Gugurnya Moeljadi dan Perlawanan Pelajar Madiun terhadap PKI
A
A
A
Pemberontakan Partai Komunis Indonesia/Front Demokrasi Rakyat (PKI/FDR) di Madiun pada September 1948 juga menyebabkan gugurnya Moeljadi, anggota Tentara Republik Indonesia Pelajar (TRIP) Brigade 17.
Moeljadi yang kala itu berusia 17 tahun, pada 22 September 1948 sedang bertugas sebagai pengawal Markas TRIP Brigade 17, yang kini merupakan lokasi SMP Negeri 2 di Jalan KH Agus Salim, Madiun. Moeljadi ditembak. Tak cuma itu, tubuhnya pun jadi sasaran bayonet Tentara Merah sehingga dia mati dengan kondisi mengenaskan.

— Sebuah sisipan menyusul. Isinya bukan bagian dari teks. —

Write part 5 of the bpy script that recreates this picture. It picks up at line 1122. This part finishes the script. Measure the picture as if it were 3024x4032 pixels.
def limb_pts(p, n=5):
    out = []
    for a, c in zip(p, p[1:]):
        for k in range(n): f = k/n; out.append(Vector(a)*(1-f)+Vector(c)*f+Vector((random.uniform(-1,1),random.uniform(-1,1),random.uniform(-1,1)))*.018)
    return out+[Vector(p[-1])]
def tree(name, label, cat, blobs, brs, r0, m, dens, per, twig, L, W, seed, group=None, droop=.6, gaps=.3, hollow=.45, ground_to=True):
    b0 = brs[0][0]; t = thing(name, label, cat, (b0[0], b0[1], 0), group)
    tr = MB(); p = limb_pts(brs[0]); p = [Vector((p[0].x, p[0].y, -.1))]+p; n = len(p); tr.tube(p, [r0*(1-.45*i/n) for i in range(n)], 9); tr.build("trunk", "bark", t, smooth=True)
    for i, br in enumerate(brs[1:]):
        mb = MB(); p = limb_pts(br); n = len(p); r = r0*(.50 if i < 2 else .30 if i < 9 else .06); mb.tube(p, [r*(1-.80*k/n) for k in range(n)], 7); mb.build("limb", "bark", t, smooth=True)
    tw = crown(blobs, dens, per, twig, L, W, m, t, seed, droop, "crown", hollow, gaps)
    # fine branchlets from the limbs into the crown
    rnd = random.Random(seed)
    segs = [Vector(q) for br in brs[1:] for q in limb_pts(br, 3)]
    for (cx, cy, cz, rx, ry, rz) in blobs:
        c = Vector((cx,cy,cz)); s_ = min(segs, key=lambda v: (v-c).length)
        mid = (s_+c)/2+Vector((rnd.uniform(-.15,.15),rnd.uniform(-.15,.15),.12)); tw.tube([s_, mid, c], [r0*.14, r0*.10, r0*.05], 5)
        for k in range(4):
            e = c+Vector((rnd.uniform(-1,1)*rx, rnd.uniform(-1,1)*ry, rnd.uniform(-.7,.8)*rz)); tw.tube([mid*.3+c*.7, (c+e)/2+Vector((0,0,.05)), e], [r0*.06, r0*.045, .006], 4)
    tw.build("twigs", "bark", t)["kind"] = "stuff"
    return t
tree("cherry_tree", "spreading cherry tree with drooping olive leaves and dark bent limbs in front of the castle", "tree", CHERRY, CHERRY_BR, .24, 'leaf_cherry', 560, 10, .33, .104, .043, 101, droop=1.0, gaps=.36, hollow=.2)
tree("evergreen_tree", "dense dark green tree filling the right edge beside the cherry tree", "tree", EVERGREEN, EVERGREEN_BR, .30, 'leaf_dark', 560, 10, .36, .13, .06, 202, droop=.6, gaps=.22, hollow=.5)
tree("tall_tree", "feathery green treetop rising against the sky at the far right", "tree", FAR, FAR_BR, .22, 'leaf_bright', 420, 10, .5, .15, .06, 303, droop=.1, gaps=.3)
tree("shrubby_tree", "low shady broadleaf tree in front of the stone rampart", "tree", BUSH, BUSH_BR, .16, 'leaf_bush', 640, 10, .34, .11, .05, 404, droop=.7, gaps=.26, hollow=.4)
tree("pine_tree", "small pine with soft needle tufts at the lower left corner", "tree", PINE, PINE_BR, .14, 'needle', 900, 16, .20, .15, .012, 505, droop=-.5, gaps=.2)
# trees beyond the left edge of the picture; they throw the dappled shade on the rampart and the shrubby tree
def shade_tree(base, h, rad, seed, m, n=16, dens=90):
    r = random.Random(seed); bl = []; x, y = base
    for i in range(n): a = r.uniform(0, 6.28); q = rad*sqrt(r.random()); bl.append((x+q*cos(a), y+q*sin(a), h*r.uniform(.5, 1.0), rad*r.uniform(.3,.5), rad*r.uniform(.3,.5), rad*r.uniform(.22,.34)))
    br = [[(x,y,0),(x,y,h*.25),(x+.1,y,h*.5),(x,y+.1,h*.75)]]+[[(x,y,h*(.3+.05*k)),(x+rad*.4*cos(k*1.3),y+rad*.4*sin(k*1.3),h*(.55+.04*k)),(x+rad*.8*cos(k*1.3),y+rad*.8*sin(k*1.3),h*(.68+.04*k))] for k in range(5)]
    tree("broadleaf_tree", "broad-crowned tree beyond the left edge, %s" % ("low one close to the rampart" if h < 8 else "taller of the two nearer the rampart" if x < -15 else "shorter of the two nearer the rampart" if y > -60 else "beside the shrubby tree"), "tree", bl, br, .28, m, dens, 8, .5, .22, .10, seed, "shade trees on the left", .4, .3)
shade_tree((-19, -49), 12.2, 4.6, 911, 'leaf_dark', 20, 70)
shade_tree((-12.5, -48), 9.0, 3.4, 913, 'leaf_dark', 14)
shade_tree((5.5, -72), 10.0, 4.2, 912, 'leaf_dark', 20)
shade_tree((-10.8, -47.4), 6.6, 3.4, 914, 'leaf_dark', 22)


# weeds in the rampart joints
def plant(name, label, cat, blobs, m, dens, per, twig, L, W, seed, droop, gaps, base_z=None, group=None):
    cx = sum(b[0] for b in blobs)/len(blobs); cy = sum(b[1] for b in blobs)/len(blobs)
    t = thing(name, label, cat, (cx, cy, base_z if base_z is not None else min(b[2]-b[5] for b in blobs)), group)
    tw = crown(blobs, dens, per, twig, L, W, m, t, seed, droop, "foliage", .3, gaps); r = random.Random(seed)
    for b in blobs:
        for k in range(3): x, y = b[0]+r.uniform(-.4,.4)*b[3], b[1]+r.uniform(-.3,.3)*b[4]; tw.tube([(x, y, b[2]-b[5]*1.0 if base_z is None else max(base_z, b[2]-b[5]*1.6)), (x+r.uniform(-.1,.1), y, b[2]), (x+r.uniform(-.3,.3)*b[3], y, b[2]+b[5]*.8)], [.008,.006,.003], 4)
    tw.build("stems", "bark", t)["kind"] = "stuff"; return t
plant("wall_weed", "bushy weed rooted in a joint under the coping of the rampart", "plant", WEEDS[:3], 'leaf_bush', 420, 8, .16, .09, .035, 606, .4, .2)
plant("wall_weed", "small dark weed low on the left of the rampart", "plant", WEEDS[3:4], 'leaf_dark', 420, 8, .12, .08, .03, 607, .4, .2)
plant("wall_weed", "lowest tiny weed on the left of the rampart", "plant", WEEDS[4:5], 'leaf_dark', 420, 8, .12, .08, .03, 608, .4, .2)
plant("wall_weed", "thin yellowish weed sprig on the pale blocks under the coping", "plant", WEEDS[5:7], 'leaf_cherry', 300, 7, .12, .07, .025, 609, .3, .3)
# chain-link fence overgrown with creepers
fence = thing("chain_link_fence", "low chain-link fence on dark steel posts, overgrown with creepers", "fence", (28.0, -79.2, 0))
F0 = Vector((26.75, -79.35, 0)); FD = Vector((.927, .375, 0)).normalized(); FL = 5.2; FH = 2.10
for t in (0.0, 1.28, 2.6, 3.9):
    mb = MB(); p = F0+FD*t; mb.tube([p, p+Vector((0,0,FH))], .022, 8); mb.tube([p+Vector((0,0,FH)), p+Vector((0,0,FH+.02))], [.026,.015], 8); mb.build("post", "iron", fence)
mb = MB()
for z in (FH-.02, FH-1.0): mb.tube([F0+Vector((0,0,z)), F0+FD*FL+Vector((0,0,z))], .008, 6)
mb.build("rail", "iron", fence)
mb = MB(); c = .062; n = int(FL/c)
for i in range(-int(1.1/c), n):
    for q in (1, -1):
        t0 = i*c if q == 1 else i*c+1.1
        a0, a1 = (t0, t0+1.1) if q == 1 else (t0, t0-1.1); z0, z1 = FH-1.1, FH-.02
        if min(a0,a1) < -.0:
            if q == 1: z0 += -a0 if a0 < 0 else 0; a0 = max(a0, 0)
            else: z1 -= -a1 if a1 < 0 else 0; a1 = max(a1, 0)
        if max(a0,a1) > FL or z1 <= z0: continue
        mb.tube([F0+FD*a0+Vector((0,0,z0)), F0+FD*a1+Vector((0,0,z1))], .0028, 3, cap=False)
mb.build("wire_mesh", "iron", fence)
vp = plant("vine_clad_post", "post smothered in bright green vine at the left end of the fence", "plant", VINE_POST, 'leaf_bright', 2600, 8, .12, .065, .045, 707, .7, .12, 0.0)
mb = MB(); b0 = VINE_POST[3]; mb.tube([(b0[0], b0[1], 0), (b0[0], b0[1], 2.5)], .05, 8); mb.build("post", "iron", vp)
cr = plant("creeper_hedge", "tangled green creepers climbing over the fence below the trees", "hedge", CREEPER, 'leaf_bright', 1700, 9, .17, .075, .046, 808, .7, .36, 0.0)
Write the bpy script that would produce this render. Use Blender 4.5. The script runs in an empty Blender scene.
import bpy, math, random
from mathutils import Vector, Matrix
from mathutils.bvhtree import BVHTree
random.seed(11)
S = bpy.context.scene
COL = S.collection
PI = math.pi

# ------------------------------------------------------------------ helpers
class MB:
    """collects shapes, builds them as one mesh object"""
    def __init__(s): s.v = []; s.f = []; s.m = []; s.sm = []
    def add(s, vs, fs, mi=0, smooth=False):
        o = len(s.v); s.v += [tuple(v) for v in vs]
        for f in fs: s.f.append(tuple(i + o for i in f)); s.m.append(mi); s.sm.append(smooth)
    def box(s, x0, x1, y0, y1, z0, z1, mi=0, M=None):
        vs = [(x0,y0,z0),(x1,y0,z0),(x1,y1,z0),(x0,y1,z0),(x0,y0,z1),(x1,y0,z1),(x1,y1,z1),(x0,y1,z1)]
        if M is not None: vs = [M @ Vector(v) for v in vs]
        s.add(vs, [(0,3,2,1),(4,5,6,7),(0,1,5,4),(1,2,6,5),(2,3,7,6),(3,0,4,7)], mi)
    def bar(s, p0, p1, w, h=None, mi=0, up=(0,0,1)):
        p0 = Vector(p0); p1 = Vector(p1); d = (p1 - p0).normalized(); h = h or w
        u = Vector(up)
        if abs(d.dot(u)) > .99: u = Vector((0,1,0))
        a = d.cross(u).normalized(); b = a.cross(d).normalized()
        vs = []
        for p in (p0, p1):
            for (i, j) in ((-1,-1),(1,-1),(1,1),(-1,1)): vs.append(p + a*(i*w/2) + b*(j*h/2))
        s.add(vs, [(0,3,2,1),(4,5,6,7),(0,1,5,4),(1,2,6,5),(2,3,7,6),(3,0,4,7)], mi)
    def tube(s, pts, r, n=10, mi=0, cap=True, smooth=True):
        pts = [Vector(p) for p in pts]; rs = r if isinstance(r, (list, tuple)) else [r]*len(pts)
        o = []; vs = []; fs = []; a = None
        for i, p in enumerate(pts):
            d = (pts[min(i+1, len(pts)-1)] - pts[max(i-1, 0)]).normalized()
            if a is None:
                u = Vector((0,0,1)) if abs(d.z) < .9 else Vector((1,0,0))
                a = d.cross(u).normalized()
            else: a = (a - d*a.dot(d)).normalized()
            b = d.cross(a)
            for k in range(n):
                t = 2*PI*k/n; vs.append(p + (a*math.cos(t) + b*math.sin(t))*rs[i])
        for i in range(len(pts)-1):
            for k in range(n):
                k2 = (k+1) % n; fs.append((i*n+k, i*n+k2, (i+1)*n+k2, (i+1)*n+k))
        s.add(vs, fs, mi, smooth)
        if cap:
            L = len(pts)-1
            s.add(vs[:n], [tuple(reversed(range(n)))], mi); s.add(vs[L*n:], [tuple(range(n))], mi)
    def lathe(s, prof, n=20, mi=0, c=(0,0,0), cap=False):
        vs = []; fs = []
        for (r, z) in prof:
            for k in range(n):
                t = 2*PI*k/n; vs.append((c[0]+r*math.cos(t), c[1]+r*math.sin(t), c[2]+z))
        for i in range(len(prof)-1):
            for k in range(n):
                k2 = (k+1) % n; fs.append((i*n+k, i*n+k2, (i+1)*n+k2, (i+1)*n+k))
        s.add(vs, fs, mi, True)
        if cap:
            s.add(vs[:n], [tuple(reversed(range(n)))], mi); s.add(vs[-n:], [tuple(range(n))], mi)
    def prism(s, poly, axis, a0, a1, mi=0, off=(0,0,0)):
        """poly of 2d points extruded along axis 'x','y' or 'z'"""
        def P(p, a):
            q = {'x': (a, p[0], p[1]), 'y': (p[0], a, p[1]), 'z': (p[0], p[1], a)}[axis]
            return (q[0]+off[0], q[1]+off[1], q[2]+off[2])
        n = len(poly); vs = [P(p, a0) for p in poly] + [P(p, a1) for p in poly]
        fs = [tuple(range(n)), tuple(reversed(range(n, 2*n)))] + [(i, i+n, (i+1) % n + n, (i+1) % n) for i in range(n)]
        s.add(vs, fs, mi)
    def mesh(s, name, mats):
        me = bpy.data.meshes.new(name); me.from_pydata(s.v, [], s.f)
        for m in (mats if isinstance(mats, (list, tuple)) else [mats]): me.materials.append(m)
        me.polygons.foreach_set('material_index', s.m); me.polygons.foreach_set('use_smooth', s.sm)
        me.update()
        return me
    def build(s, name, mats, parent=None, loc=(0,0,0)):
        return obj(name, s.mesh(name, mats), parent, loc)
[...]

Penyerbuan ke Markas TRIP itu diikuti dengan pelucutan senjata dan penangkapan terhadap sembilan pemimpin TRIP. Tujuh orang di antaranya dibebaskan dari penjara Kota Madiun. Dua orang lainnya dibunuh di Kresek. Dua orang TRIP yang dibunuh itu, satu di antaranya adalah Soetopo, pelajar SMA Pertahanan yang baru saja meraih medali emas lomba lari cepat dalam PON I di Solo.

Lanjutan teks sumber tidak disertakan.